'''
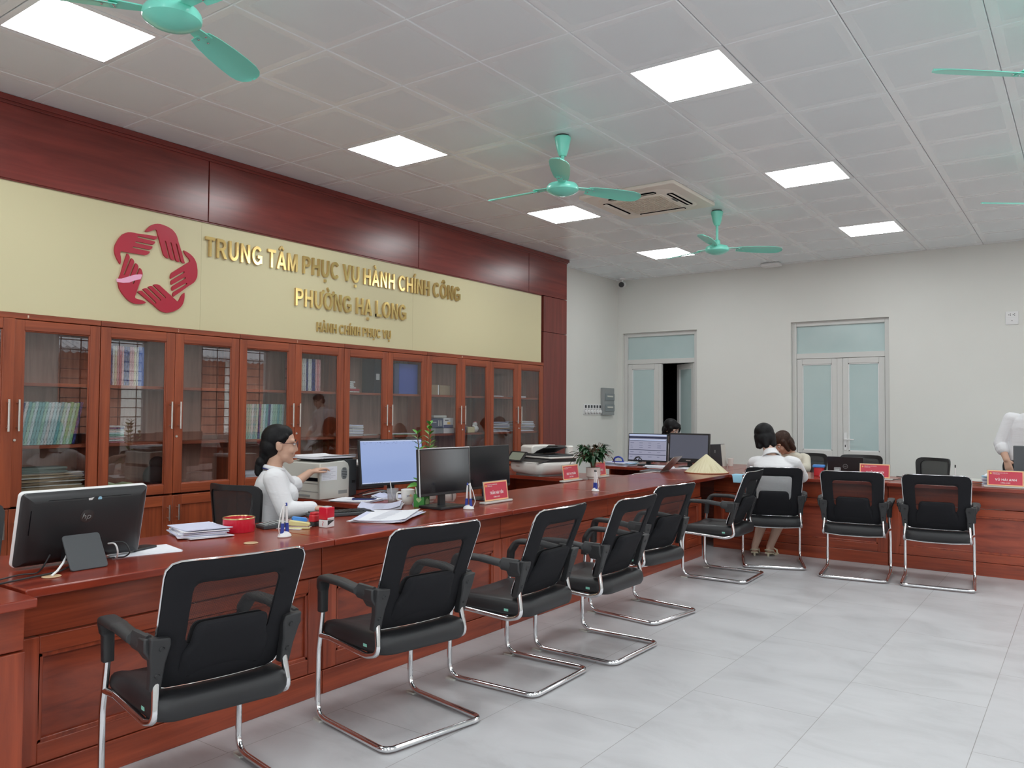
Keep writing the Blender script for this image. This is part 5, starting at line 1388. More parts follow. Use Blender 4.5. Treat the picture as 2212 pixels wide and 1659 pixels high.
# pen stands: two pens on a moulded foot with a coiled cord
def pen_stand(loc, rz, label, black=False):
    t = thing('pen_stand', label, 'pen stand', loc, rz, 'blue and white counter pen stands')
    b = MB(); b.lathe([(0,0),(.026,0),(.028,.004),(.024,.014),(.014,.024),(0,.027)], 24, M=Matrix.Scale(1.35,4,(0,1,0))); ft = b.build('foot', M_white, t)
    b = MB(); b.rbox(-.012,.012,-.012,.012,.0245,.0265,.01); b.build('foot_label', M_ink, ft)
    for s in (-1,1):
        lean = Matrix.Translation((0,s*.017,.012)) @ Matrix.Rotation(R(s*3.2),4,'X')
        b = MB(); b.tube([(0,0,0),(0,0,.055)], [.0095,.0085], 12, M=lean); b.build('socket', M_blue, t)
        b = MB(); b.tube([(0,0,.05),(0,0,.120),(0,0,.142)], [.0058,.0058,.0045], 12, M=lean); p = b.build('pen', M_white, t)
        b = MB(); b.tube([(0,0,.138),(0,0,.153)], [.0054,.0042], 10, M=lean); b.build('pen_cap', M_black if black else (M_blue if s > 0 else M_white), p)
    b = MB(); b.tube(fillet([(.0,-.032,.012),(.006,-.045,.05),(.002,-.030,.11),(0,-.012,.152),(0,.004,.158)],.03), .0026, 8); b.build('cord', M_white, t)
pen_stand((-3.195,2.545,ZT0), R(5), 'blue and white pen stand in front of the black calculator')
pen_stand((-3.19,3.965,ZT0), R(100), 'blue and white pen stand before the nearest pair of black monitors')
pen_stand((-3.135,5.465,ZT0), R(60), 'blue and white pen stand with black clips in front of the potted plant', True)
t = thing('keyboard', 'dark keyboard at the clerk\'s elbow, behind the red stamp', 'keyboard', (-3.60,3.27,ZT0), R(-22))
b = MB(); b.rbox(-.07,.07,-.19,.19,0,.020,.01); b.build('case', M_dgrey, t, bevel=.004)
b = MB()
for i in range(5):
    for j in range(14): b.box(-.060+i*.024,-.040+i*.024,-.175+j*.025,-.154+j*.025,.020,.026)
b.build('keys', M_black, t)
def lined(parent, w_, d, z, rows, mrg=.02, M=None):
    b = MB()
    for i in range(rows):
        y = -d/2+mrg+i*(d-2*mrg)/(rows-1); rr = random.Random(i)
        b.box(-w_/2+mrg, w_/2-mrg-rr.random()*.03, y-.0007, y+.0007, z, z+.0003, M=M)
    return b
def docs(label, loc, w_, d, n, rz, seed, rows, curl=.012):
    t = thing('document_stack', label, 'documents', loc, rz)
    o = sheaf('sheets','x','x',(0,0,0),w_,d,n,.0022,[M_paper,M_paper,M_paper2],.012,seed=seed,curl=curl)
    for k in ('label','category'): del o[k]
    o.parent = t
    b = MB(); z = n*.0022+.0006
    rr = random.Random(seed)
    for i in range(rows):
        y = -d/2+.03+i*(d-.06)/(rows-1); b.box(-.18*w_-.0, w_*(.06+.05*rr.random()), y-.0012, y+.0012, z, z+.0004)
    b.build('printed_lines', M_print, t)
    return t
docs('open pile of printed documents nearest the front edge, right of the red stamps', (-3.30,3.37,ZT0), .29,.46,7, R(27), 31, 18)
docs('second pile of documents, in front of the white mug', (-3.655,3.66,ZT0), .26,.30,6, R(40), 33, 10, .022)
docs('papers lying on the side desk before the printer', (-4.07,3.84,ZT0), .30,.21,5, R(15), 35, 8, .004)
docs('curled folder of papers behind the black phone on the side desk', (-4.00,4.13,ZT0), .26,.24,6, R(30), 37, 10, .03)
t = thing('smartphone', 'black phone lying on the papers beside the printer', 'phone', (-4.02,3.865,ZT0+.0125), R(-60))
b = MB(); b.rbox(-.038,.038,-.078,.078,0,.009,.012); b.build('phone_body', M_navy, t, bevel=.002); b = MB(); b.rbox(-.034,.034,-.074,.074,.009,.0095,.01); b.build('screen', M_scr_off, t)
# cup, mug, pen box
t = thing('plastic_cup', 'clear plastic cup with a little milky coffee and a white spoon', 'cup', (-3.765,3.875,ZT0))
b = MB(); b.lathe([(0,0),(.027,0),(.029,.003),(.038,.098),(.0395,.100),(.0375,.100),(.0278,.004),(0,.003)], 28); b.build('cup_wall', M_clear, t)
b = MB(); b.lathe([(0,.0035),(.0272,.0035),(.0292,.024),(0,.024)], 24); b.build('coffee', M_coffee, t)
b = MB(); b.tube([(.012,.0,.006),(-.005,-.006,.09),(-.012,-.010,.15)], [.004,.003,.003], 8); b.ell((.012,0,.012),.011,.007,.016,10,8); b.build('spoon', M_white, t)
t = thing('mug', 'white mug with a small coloured word on its side', 'mug', (-3.665,3.915,ZT0), R(0))
b = MB(); b.lathe([(0,0),(.028,0),(.030,.004),(.036,.022),(.043,.055),(.044,.085),(.0435,.093),(.041,.094),(.040,.085),(.033,.02),(0,.012)], 36); b.build('mug_body', M_pot, t)
b = MB(); b.tube(fillet([(-.028,-.030,.080),(-.048,-.052,.080),(-.048,-.052,.030),(-.024,-.026,.026)],.02,6), .0055, 10); b.build('mug_handle', M_pot, t)
b = MB(); b.lathe([(.0405,.093),(.0445,.093),(.0445,.098),(.030,.102),(0,.102)], 36); b.build('lid', M_pot, t)
ML = frame((0,0,0),(.62,.78,0),(0,0,1))
def wrap_text(s, h, w_, z, a0, m, nm):
    bm, wd = text_bm(s, h, w_, .01, 0); 
    bmesh.ops.subdivide_edges(bm, edges=bm.edges[:], cuts=1)
    me = bpy.data.meshes.new(nm)
    for v in bm.verts:
        r_ = .0448; a = a0+(v.co.x-wd/2)/r_; v.co = Vector((r_*math.cos(a), r_*math.sin(a), z+v.co.y))
    bm.to_mesh(me); bm.free(); me.materials.append(m); o = bpy.data.objects.new(nm, me); C.objects.link(o); o.parent = t; return o
wrap_text('yo', .012, .020, .056, R(-44), M_navy, 'printed_word'); wrap_text('d', .017, .010, .056, R(-24), M_orange, 'printed_word'); wrap_text('y', .012, .010, .056, R(-10), M_plateg, 'printed_word')
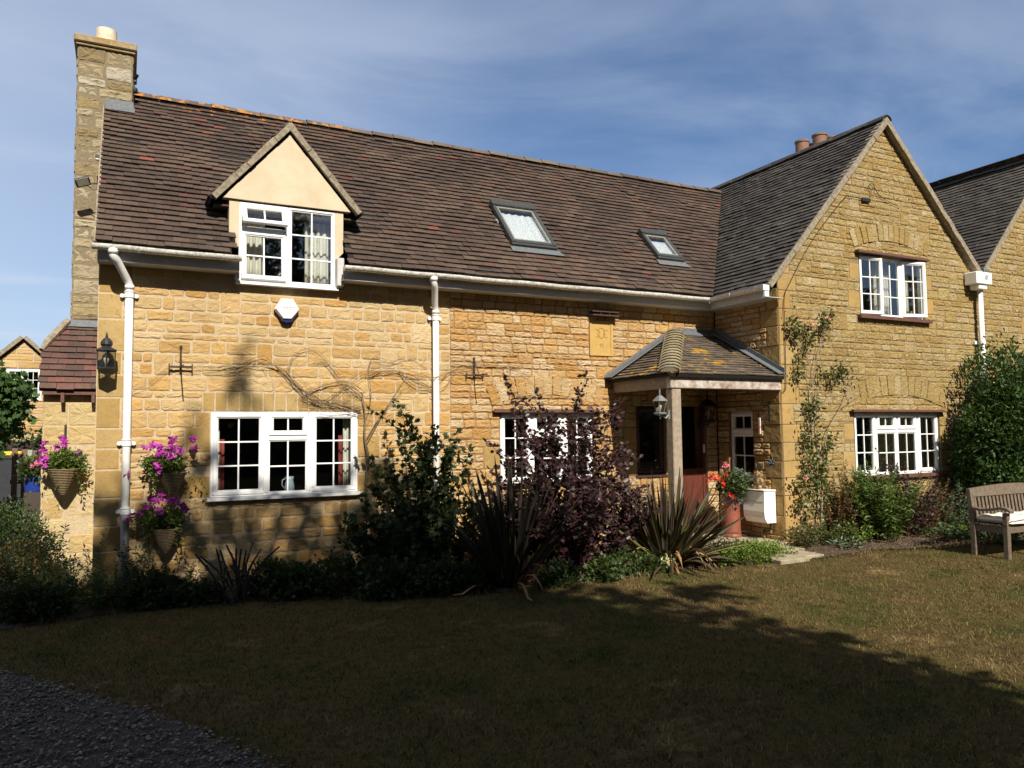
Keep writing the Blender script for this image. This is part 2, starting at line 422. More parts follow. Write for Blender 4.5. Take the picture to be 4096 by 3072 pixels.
# ------------------------------------------------------------------ masonry & tiles
def sheet(mb, u0, u1, v0, v1, holes, hp, n=-.012, reveal=.22, outer=True):
    us = sorted({u0, u1, *[h[0] for h in holes if u0 < h[0] < u1], *[h[2] for h in holes if u0 < h[2] < u1]})
    vs = sorted({v0, v1, *[h[1] for h in holes if v0 < h[1] < v1], *[h[3] for h in holes if v0 < h[3] < v1]})
    for i in range(len(us)-1):
        for j in range(len(vs)-1):
            cu = (us[i]+us[i+1])/2; cv = (vs[j]+vs[j+1])/2
            if any(h[0] < cu < h[2] and h[1] < cv < h[3] for h in holes): continue
            p = clip([(us[i],vs[j]),(us[i+1],vs[j]),(us[i+1],vs[j+1]),(us[i],vs[j+1])], hp)
            if len(p) > 2:
                mb.add([(a,b,n) for a,b in p], [tuple(range(len(p)))])
                mb.add([(a,b,n-.28) for a,b in p], [tuple(range(len(p)))[::-1]])
    for h in holes:
        a,b,c,d = h[:4]
        for q in (((a,b),(a,d)),((a,d),(c,d)),((c,d),(c,b)),((c,b),(a,b))):
            (x1,y1),(x2,y2) = q
            mb.add([(x1,y1,0),(x2,y2,0),(x2,y2,-.29),(x1,y1,-.29)], [(0,1,2,3)])

def stone(mb, poly, rg, d=.018, rough=.006, inset=.009, base=-.013, jit=.003):
    if abs(area(poly)) < .0012: return
    pts = []
    k = len(poly)
    if jit > .002:
        np_ = []
        for i in range(k):
            p = poly[i]; o = poly[i-1]; q = poly[(i+1)%k]
            for e in (o, q):
                L = math.hypot(e[0]-p[0], e[1]-p[1]) or 1; c = min(rg.uniform(.008,.024), L*.3)
                np_.append((p[0]+(e[0]-p[0])/L*c, p[1]+(e[1]-p[1])/L*c))
        poly = np_; k = len(poly)
    for i in range(k):
        p = poly[i]; q = poly[(i+1)%k]; L = math.hypot(q[0]-p[0], q[1]-p[1])
        if L < .004: continue
        m = max(1, min(5, int(L/.06)))
        for t in range(m):
            f = t/m
            pts.append((p[0]+(q[0]-p[0])*f+rg.uniform(-jit,jit), p[1]+(q[1]-p[1])*f+rg.uniform(-jit,jit)))
    n = len(pts)
    if n < 3: return
    cx = sum(p[0] for p in pts)/n; cy = sum(p[1] for p in pts)/n
    def ins(p, a):
        L = math.hypot(cx-p[0], cy-p[1]) or 1
        # move toward centre separately on each axis so that thin stones keep their shape
        sx = -a if p[0] > cx else a; sy = -a if p[1] > cy else a
        return (p[0]+(sx if abs(p[0]-cx) > a*1.5 else 0)*1.0, p[1]+(sy if abs(p[1]-cy) > a*1.5 else 0)*1.0)
    d *= rg.uniform(.6, 1.3)
    vs = [(p[0],p[1],base) for p in pts]
    r1 = [ins(p, inset*.35) for p in pts]; r2 = [ins(p, inset*1.2) for p in pts]; r3 = [((p[0]*.55+cx*.45),(p[1]*.55+cy*.45)) for p in pts]
    vs += [(p[0],p[1],base+d*.7) for p in r1]
    vs += [(p[0],p[1],base+d+rg.uniform(-rough,rough)*.5) for p in r2]
    vs += [(p[0],p[1],base+d+rg.uniform(-rough,rough)+rough*.4) for p in r3]
    vs.append((cx,cy,base+d+rg.uniform(-rough,rough)))
    fs = []
    for r_ in range(3):
        for i in range(n):
            j = (i+1)%n
            fs.append((r_*n+i, r_*n+j, (r_+1)*n+j, (r_+1)*n+i))
    for i in range(n): fs.append((3*n+i, 3*n+(i+1)%n, 4*n))
    mb.rnd = rg.random()
    mb.add(vs, fs)

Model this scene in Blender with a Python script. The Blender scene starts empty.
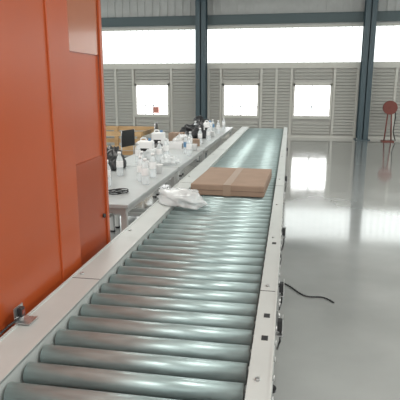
import bpy, bmesh, math, random
from mathutils import Vector, Matrix, noise
random.seed(4)
H=1.65
scene=bpy.context.scene
try: scene.view_settings.view_transform='Standard'
except Exception: pass

# ---------------- camera
f=500; p=math.atan(115/f); th=math.atan(90*math.cos(p)/f)
F=Vector((-math.sin(th)*math.cos(p),math.cos(th)*math.cos(p),-math.sin(p)))
R=Vector((math.cos(th),math.sin(th),0)); U=R.cross(F)
cd=bpy.data.cameras.new('camera'); cam=bpy.data.objects.new('camera',cd); bpy.context.collection.objects.link(cam)
M=Matrix((R,U,-F)).transposed().to_4x4(); M.translation=Vector((0,0,H)); cam.matrix_world=M
cd.sensor_width=36; cd.lens=f*36/400; cd.clip_start=.02
scene.camera=cam

# ---------------- materials
def mat(name,col,rough=.5,metal=0,noise=0,nscale=5,bump=0,bscale=40,emis=0,alpha=1,trans=0,rvar=0,stretch=None,coat=0,spec=.5):
    m=bpy.data.materials.new(name); m.use_nodes=True
    nt=m.node_tree; b=nt.nodes['Principled BSDF']
    c=(col[0],col[1],col[2],1)
    b.inputs['Base Color'].default_value=c
    b.inputs['Roughness'].default_value=rough
    b.inputs['Metallic'].default_value=metal
    b.inputs['Transmission Weight'].default_value=trans
    b.inputs['Alpha'].default_value=alpha
    b.inputs['Coat Weight'].default_value=coat
    b.inputs['Coat Roughness'].default_value=.08
    b.inputs['Specular IOR Level'].default_value=spec
    if emis:
        b.inputs['Emission Color'].default_value=c; b.inputs['Emission Strength'].default_value=emis
    tc=nt.nodes.new('ShaderNodeTexCoord'); mp=nt.nodes.new('ShaderNodeMapping')
    nt.links.new(tc.outputs['Object'],mp.inputs[0])
    if stretch: mp.inputs['Scale'].default_value=stretch
    if noise or rvar:
        n=nt.nodes.new('ShaderNodeTexNoise'); n.inputs['Scale'].default_value=nscale; n.inputs['Detail'].default_value=6
        nt.links.new(mp.outputs[0],n.inputs['Vector'])
        if noise:
            r=nt.nodes.new('ShaderNodeValToRGB')
            r.color_ramp.elements[0].position=.3; r.color_ramp.elements[1].position=.7
            r.color_ramp.elements[0].color=tuple(max(0,k*(1-noise)) for k in col)+(1,)
            r.color_ramp.elements[1].color=tuple(min(1,k*(1+noise)) for k in col)+(1,)
            nt.links.new(n.outputs[0],r.inputs[0]); nt.links.new(r.outputs[0],b.inputs['Base Color'])
        if rvar:
            mr=nt.nodes.new('ShaderNodeMapRange'); mr.inputs[1].default_value=.3; mr.inputs[2].default_value=.7
            mr.inputs[3].default_value=max(0,rough-rvar); mr.inputs[4].default_value=rough+rvar
            nt.links.new(n.outputs[0],mr.inputs[0]); nt.links.new(mr.outputs[0],b.inputs['Roughness'])
    if bump:
        n2=nt.nodes.new('ShaderNodeTexNoise'); n2.inputs['Scale'].default_value=bscale
        nt.links.new(mp.outputs[0],n2.inputs['Vector'])
        bu=nt.nodes.new('ShaderNodeBump'); bu.inputs['Strength'].default_value=bump; bu.inputs['Distance'].default_value=.02
        nt.links.new(n2.outputs[0],bu.inputs['Height']); nt.links.new(bu.outputs[0],b.inputs['Normal'])
    return m
m_floor=mat('polished_concrete',(.36,.37,.36),.12,noise=.13,nscale=1.1,rvar=.05,bump=.02,bscale=3,coat=.9,spec=1.0)
m_joint=mat('floor_joint',(.22,.22,.22),.6)
m_orange=mat('orange_paint',(.42,.078,.020),.3,noise=.05,nscale=2)
m_orange2=mat('orange_paint_dark',(.33,.058,.016),.35,noise=.05,nscale=2)
m_orange3=mat('orange_painted_reflection',(.40,.13,.06),.2,noise=.05,nscale=2,coat=.4)  # paler orange: a reflection put into the base colour
m_dark=mat('dark_rubber',(.015,.015,.017),.5)
m_black=mat('black_plastic',(.02,.02,.022),.35)
m_roller=mat('zinc_roller',(.38,.475,.475),.38,metal=.5,noise=.16,nscale=9,rvar=.07,stretch=(1,6,6))
m_rail=mat('rail_grey',(.52,.545,.53),.42,metal=.1,noise=.05,nscale=4)
m_steel=mat('steel',(.5,.5,.5),.35,metal=.9)
m_leg=mat('leg_grey',(.52,.53,.52),.45,noise=.05)
m_card=mat('cardboard',(.29,.20,.145),.75,noise=.08,nscale=8,bump=.1)
m_cardedge=mat('cardboard_edge',(.15,.10,.07),.85)
m_tape=mat('packing_tape',(.32,.23,.17),.4)
m_bag=mat('plastic_film',(.82,.85,.86),.25,alpha=.5,coat=.2)
m_top=mat('table_laminate',(.47,.49,.49),.3,noise=.05)
m_bottle=mat('clear_pet',(.85,.9,.92),.08,alpha=.5)
m_white=mat('white_plastic',(.8,.8,.8),.4)
m_blue=mat('blue_label',(.12,.25,.42),.4)
m_wood=mat('raw_wood',(.5,.33,.17),.7,noise=.2,nscale=4,stretch=(1,8,8))
m_teal=mat('teal_column_paint',(.065,.105,.125),.4)
m_beam=mat('roof_beam_paint',(.10,.14,.15),.5)
m_frame=mat('cream_frame',(.70,.69,.64),.5)
m_louver=mat('louver_grey',(.52,.515,.48),.5)
m_clad=mat('cladding_grey',(.58,.59,.58),.6,noise=.05)
m_wall=mat('painted_wall',(.64,.63,.60),.7,noise=.04)
m_ceil=mat('roof_sheet',(.58,.59,.57),.7,noise=.06)
m_glass=mat('daylight_glazing',(.98,.99,1.0),.3,emis=3.8)
m_frost=mat('frosted_daylight_sheet',(.86,.91,.90),.4,emis=1.6)
m_mull=mat('pale_mullion',(.70,.76,.77),.5)
m_red=mat('red_paint',(.22,.06,.045),.5)
m_poster=mat('notice_paper',(.60,.25,.20),.6)
m_fill_lamp=mat('fill_lamp_glow',(1,1,1),.5,emis=3)  # glowing discs of the added fill lamps

# ---------------- mesh builder
class B:
    def __init__(s,name,mats):
        s.name=name; s.bm=bmesh.new(); s.mats=mats
    def _fin(s,vs,mi,smooth=False):
        fs=set()
        for v in vs:
            for fa in v.link_faces: fs.add(fa)
        for fa in fs:
            fa.material_index=mi; fa.smooth=smooth
    def box(s,x0,x1,y0,y1,z0,z1,mi=0,rot=None,bev=0):
        c=Vector(((x0+x1)/2,(y0+y1)/2,(z0+z1)/2))
        mt=Matrix.Translation(c)
        if rot: mt=mt@rot
        mt=mt@Matrix.Diagonal((x1-x0,y1-y0,z1-z0,1))
        r=bmesh.ops.create_cube(s.bm,size=1,matrix=mt)
        s._fin(r['verts'],mi)
        if bev:
            es={e for v in r['verts'] for e in v.link_edges}
            rr=bmesh.ops.bevel(s.bm,geom=list(es),offset=bev,segments=2,affect='EDGES',profile=.5)
            for fa in rr['faces']: fa.material_index=mi
    def cyl(s,a,b,r,mi=0,seg=16,r2=None,caps=True):
        a=Vector(a);b=Vector(b);d=b-a
        q=d.to_track_quat('Z','Y').to_matrix().to_4x4()
        rr=bmesh.ops.create_cone(s.bm,cap_ends=caps,segments=seg,radius1=r,radius2=r if r2 is None else r2,depth=d.length,matrix=Matrix.Translation((a+b)/2)@q)
        s._fin(rr['verts'],mi,False)
        for v in rr['verts']:
            for fa in v.link_faces:
                if len(fa.verts)==4: fa.smooth=True
    def lathe(s,prof,c,mi=0,seg=16,smooth=True,mis=None):
        rings=[]
        for (r,z) in prof:
            rings.append([s.bm.verts.new((c[0]+r*math.cos(2*math.pi*i/seg),c[1]+r*math.sin(2*math.pi*i/seg),c[2]+z)) for i in range(seg)])
        for k in range(len(rings)-1):
            for i in range(seg):
                j=(i+1)%seg
                fa=s.bm.faces.new((rings[k][i],rings[k][j],rings[k+1][j],rings[k+1][i]))
                fa.material_index=mis[k] if mis else mi; fa.smooth=smooth
        fa=s.bm.faces.new(list(reversed(rings[0]))); fa.material_index=mi
        fa=s.bm.faces.new(rings[-1]); fa.material_index=mis[-1] if mis else mi
    def tube(s,pts,r,mi=0,seg=8):
        for a,b in zip(pts[:-1],pts[1:]): s.cyl(a,b,r,mi,seg)
    def done(s,parent=None):
        me=bpy.data.meshes.new(s.name); s.bm.to_mesh(me); s.bm.free()
        for m in s.mats: me.materials.append(m)
        o=bpy.data.objects.new(s.name,me); bpy.context.collection.objects.link(o)
        if parent: o.parent=parent
        return o
def empty(name):
    o=bpy.data.objects.new(name,None); bpy.context.collection.objects.link(o); return o
def RZ(a): return Matrix.Rotation(a,4,'Z')

# ---------------- room shell
WY=16.5; XL=-9.0; XR=8.0; YB=-5; CZ=6.0
b=B('floor',[m_floor,m_joint]); b.box(XL-.2,XR+.2,YB,WY+.2,-.1,0,0)
b.box(XL,XR,11-.003,11+.003,-.001,.0006,1)
b.done()
b=B('ceiling',[m_ceil,m_beam]); b.box(XL-.2,XR+.2,YB,WY+.2,CZ,CZ+.1)
b.done()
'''
**TASK STATEMENT**. Leaving out all pictures, set down exactly the lines of the material above, from the line with "Model this scene" to the line with "except Exception: pass" inclusive, and no others.

**EXERCISE OUTPUT**.
Model this scene in Blender with a Python script. The Blender scene starts empty.
import bpy, bmesh, math, random
from mathutils import Vector, Matrix, noise
random.seed(4)
H=1.65
scene=bpy.context.scene
try: scene.view_settings.view_transform='Standard'
except Exception: pass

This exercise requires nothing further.